Research Reveals Best CO₂ Capture Levels in Gas Hydrates

Abstract

To mitigate global warming, the paramount imperative lies in curbing the emission of CO2. The guest replacement method is a prominent carbon-neutral technological advancement that involves injecting CO2 into natural gas hydrate layers to accomplish the dual objectives of energy production and carbon storage. In this study, the guest dynamics in the CH4 - flue gas replacement process were examined, and the impacts of the N2 concentration of the injected gas were systematically analyzed. A powder X-ray diffraction analysis of the cage-specific guest distributions after CH4 − CO2 (20 %) + N2 (80 %) replacement revealed that CH4 production increased in both the large and small cages compared to the CH4 - CO2 replacement. This enhancement was attributed to the N2 molecules participating in both cages. However, this simultaneously led to a decrease in CO2 storage potential, indicating a 'complementary' relationship for CH4 production and a 'competitive' one for CO2 storage with respect to CO2 and N2. In situ Raman spectroscopy revealed that the introduction of N2 resulted in a deceleration of CO2 storage kinetics. Guest composition measurements after replacement showed an upward trend in CH4 production and a simultaneous decline in CO2 storage as the N2 composition increased. Notably, an intriguing correlation was established between the CO2/N2 ratios for the injected gas and the replaced hydrates, exhibiting a strong alignment with a simple first-order equation. The findings not only contribute to a deeper understanding of the CH4 − CO2 + N2 replacement technique but provide practical insights for its application in real-world scenarios.

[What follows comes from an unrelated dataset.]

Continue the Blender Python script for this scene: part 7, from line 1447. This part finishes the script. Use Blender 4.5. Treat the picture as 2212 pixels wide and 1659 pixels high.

A research team led by Professor Yongwon Seo from the Graduate School of Carbon Neutrality at UNIST has successfully elucidated the replacement behavior and mechanisms associated with varying concentrations of carbon dioxide (CO2) in guest replacement technology for natural gas hydrates (NGHs). Their research also proposes the optimal concentration of injected gas mixtures to maximize natural gas production while enhancing CO2 capture. This guest replacement process facilitates the extraction of natural gas from NGHs and its replacement with CO2, a known greenhouse gas.

The team conducted experiments using flue gas-also known as exhaust gas or stack gas-a mixture of nitrogen (N2) and CO2 emitted from industrial combustion processes, such as those in power plants and boilers. Utilizing this flue gas for injection allows for direct introduction of CO₂ into NGH layers without the need for prior CO₂ separation. However, because N2 occupies space within NGHs instead of CO₂, further investigation is warranted to optimize this process.

Figure 1. Schematic image, showing the guest replacement process simulation, utilizing flue gas.

In this study, the dynamics of gas guest distributions in the CH₄-flue gas replacement process were explored. Systematic analysis revealed a trade-off where increased concentrations of N₂ not only delayed the rates of CO₂ storage but also CH₄ production. The research team measured replacement behavior, natural gas production, and CO₂ storage using various concentrations of flue gas, ultimately discovering a correlation equation linking the concentration ratio of CO₂ stored in gas hydrates to the concentration of the injected gas. Their findings indicate that natural gas production and CO₂ storage efficiency are optimized at a CO₂ concentration of 64%.

"The results of this study are expected to provide guidelines for utilizing natural gas hydrates, which are distributed around the world, as reservoirs for greenhouse gases and as sources of clean energy," remarked first author Dr. Junghoon Mok from UNIST who currently is Assistant Professor at Kyonggi University.

Researchers Jonghyuk Lee and Wonjung Choi also contributed to this study. The findings were published online on October 10 in Renewable & Sustainable Energy Reviews, a leading journal in green energy technology, and are anticipated for official publication.

Journal Reference

Junghoon Mok, Jonghyuk Lee, Wonjung Choi, and Yongwon Seo, "Complementary and competitive dynamics of CO2 and N2 in CH4 - Flue gas replacement within natural gas hydrates," Renew. Sustain. Energy Rev., (2024).